Tunisia – lost in transition?

     

Tunisia has been a rare and extraordinary exception to the nearly universal culture of impunity across the Arab world, notes George Washington University’s Marc Lynch. Tunisians made transitional justice—the judicial and non-judicial measures to redress the legacy of human rights abuses—a central plank of the post-revolutionary transition. The 2014 constitution enshrined transitional justice in its text, and the process was discussed widely in a series of dialogues held in every province of the country, he writes for Carnegie’s Diwan blog:

Since beginning its operations in 2014, a Truth and Dignity Commission (generally known by its French acronym IVD) has held hearings across Tunisia and has received more than 65,000 files on human rights cases. In a region where virtually none of the many state perpetrators of atrocities have ever been brought to justice, this is a remarkable achievement. 

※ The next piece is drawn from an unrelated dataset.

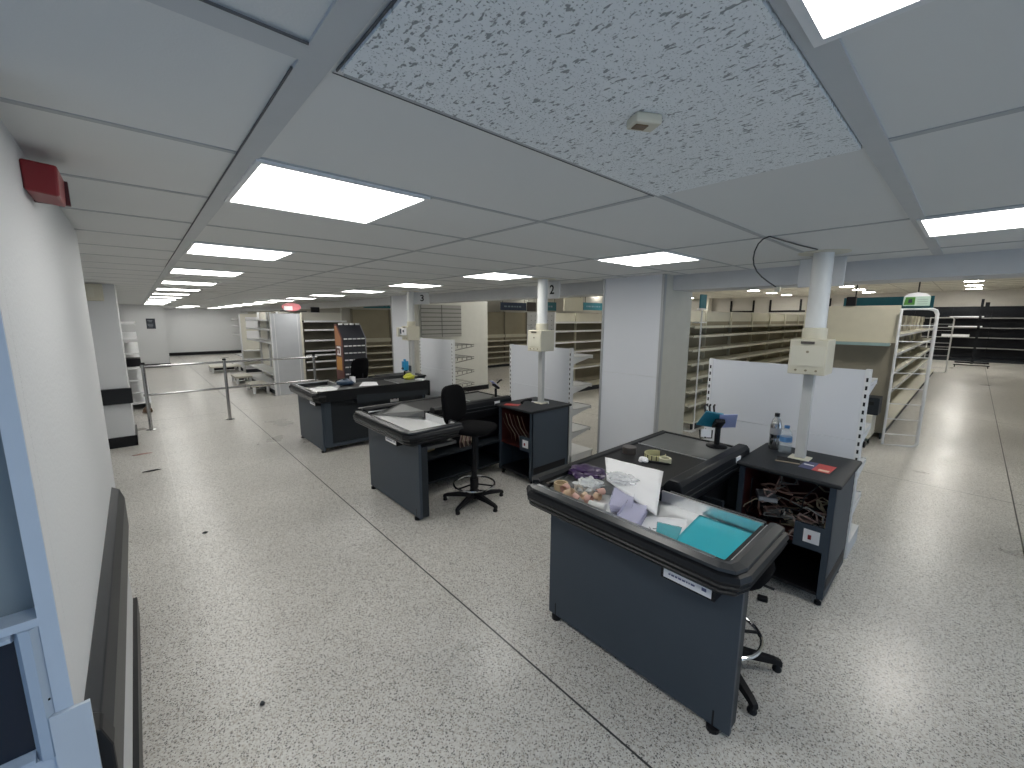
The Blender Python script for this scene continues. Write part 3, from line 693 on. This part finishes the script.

“Despite all these political controversies, the significance of one of the first experiments in transitional justice in the Arab world should not be forgotten. The IVD at least promises a confrontation with the reality of historical repression which the Arab world has rarely seen,” Lynch adds. “The IVD has already uncovered genuinely shocking levels of rape, abuse, and torture of Tunisian citizens by the state. It remains unclear whether these findings will end up only in a report documenting these horrors, or will lead to actual prosecutions of the guilty.”